Re the tennis: When your child is a little older, you'll start enrolling her in all kinds of "enrichment" activities. As a toddler, Megan did ballet and tap, then we moved on to tae kwan do (excellent for all children in helping them learn discipline and pride of accomplishment), art... and then gymnastics. Your child will let you know if there is something she wants to focus on, as Megan did with the gymnastics.

And if she shows talent, your husband will be so proud that he will go along for the ride. The escalation from a $50 per month one day a week class to 15 hours a week of coaching at the cost of a BMW payment will occur so gradually, you guys won't even know it. :sigh:

This is why I'll still be driving my 10-year-old Saturn when I'm a senior citizen.

8:52 AM  
Anonymous Anonymous said...

Your darling, handsome big dutchman is missing the beat. Enroll your cutie-pie in anything you want just for the exposure value, not the college scholarship value.

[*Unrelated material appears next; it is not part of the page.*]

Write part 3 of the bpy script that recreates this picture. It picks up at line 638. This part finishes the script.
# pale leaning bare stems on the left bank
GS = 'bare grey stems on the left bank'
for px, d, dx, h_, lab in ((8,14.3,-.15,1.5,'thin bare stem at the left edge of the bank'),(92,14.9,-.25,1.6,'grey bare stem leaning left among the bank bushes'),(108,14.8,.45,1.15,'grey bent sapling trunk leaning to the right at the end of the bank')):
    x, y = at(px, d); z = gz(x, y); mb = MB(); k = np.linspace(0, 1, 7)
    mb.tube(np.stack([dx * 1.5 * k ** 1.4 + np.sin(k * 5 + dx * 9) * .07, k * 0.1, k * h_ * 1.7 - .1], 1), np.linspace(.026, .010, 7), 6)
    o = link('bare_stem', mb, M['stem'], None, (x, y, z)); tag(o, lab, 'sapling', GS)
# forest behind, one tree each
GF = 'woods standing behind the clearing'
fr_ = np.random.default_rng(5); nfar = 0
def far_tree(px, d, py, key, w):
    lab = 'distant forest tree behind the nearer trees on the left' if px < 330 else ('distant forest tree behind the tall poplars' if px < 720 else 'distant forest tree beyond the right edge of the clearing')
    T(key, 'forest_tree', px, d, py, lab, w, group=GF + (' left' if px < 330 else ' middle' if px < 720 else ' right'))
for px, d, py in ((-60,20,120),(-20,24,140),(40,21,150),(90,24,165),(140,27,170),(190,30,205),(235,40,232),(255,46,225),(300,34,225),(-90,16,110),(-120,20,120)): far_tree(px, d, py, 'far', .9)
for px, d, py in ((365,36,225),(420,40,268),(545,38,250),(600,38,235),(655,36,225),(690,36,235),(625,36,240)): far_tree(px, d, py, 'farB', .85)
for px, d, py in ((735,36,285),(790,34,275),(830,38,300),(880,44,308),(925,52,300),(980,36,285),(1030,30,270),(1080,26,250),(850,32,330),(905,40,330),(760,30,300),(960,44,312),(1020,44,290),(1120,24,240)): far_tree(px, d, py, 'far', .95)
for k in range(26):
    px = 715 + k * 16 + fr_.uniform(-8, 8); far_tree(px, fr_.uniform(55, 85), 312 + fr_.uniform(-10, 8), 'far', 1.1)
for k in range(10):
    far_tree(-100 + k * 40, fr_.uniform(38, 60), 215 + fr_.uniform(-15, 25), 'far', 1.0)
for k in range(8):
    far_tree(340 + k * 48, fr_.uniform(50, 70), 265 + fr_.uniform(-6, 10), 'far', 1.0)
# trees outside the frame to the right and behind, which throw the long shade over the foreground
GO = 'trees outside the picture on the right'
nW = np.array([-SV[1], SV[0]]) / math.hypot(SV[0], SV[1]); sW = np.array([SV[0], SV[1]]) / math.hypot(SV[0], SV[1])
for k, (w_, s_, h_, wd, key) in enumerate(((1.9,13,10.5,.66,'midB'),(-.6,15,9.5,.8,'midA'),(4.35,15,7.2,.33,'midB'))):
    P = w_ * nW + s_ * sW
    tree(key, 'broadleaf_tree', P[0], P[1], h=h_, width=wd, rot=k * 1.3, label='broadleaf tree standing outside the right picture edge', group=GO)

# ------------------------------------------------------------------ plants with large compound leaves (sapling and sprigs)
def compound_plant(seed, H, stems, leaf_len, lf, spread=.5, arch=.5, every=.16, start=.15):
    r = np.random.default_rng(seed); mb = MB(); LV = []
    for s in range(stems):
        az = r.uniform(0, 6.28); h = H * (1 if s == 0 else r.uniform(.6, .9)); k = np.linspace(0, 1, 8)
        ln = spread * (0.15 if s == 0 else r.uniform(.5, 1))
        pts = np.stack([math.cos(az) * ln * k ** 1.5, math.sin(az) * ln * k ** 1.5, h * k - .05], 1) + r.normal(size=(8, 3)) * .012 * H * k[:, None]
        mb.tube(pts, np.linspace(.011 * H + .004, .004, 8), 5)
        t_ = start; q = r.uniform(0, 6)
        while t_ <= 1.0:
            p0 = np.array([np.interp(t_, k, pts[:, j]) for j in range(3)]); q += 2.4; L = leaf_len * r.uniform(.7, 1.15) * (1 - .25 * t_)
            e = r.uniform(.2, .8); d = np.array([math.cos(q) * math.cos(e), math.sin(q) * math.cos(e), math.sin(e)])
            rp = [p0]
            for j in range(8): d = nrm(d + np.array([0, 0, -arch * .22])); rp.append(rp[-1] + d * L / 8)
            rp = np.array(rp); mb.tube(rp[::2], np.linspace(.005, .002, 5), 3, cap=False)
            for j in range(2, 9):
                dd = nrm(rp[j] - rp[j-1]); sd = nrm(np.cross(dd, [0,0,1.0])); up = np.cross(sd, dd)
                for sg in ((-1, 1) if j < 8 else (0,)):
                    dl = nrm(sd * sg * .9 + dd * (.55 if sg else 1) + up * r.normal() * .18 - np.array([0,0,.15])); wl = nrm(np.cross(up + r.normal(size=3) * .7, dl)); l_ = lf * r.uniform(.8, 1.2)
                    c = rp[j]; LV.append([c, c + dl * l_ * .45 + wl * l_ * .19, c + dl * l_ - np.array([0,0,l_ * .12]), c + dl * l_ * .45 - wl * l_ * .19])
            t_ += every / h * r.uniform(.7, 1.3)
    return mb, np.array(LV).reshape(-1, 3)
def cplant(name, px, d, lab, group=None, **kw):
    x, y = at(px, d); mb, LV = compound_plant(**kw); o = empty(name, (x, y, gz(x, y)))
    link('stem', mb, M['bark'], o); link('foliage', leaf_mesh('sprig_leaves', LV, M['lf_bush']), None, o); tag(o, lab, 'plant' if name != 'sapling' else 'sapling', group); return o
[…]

What is wrong with intramural sports or community band programs. It is a cop out to think "if my kid can't be the best, she might as well not try". fogedaboudit. Let little maggie play.

And I speak of which I know, having had my kid scholarshiped through high school and then on to Princeton. My obseration: Parents just can't get too hung up on their kids trophy. You are not living their life, let them live their own, on their own terms.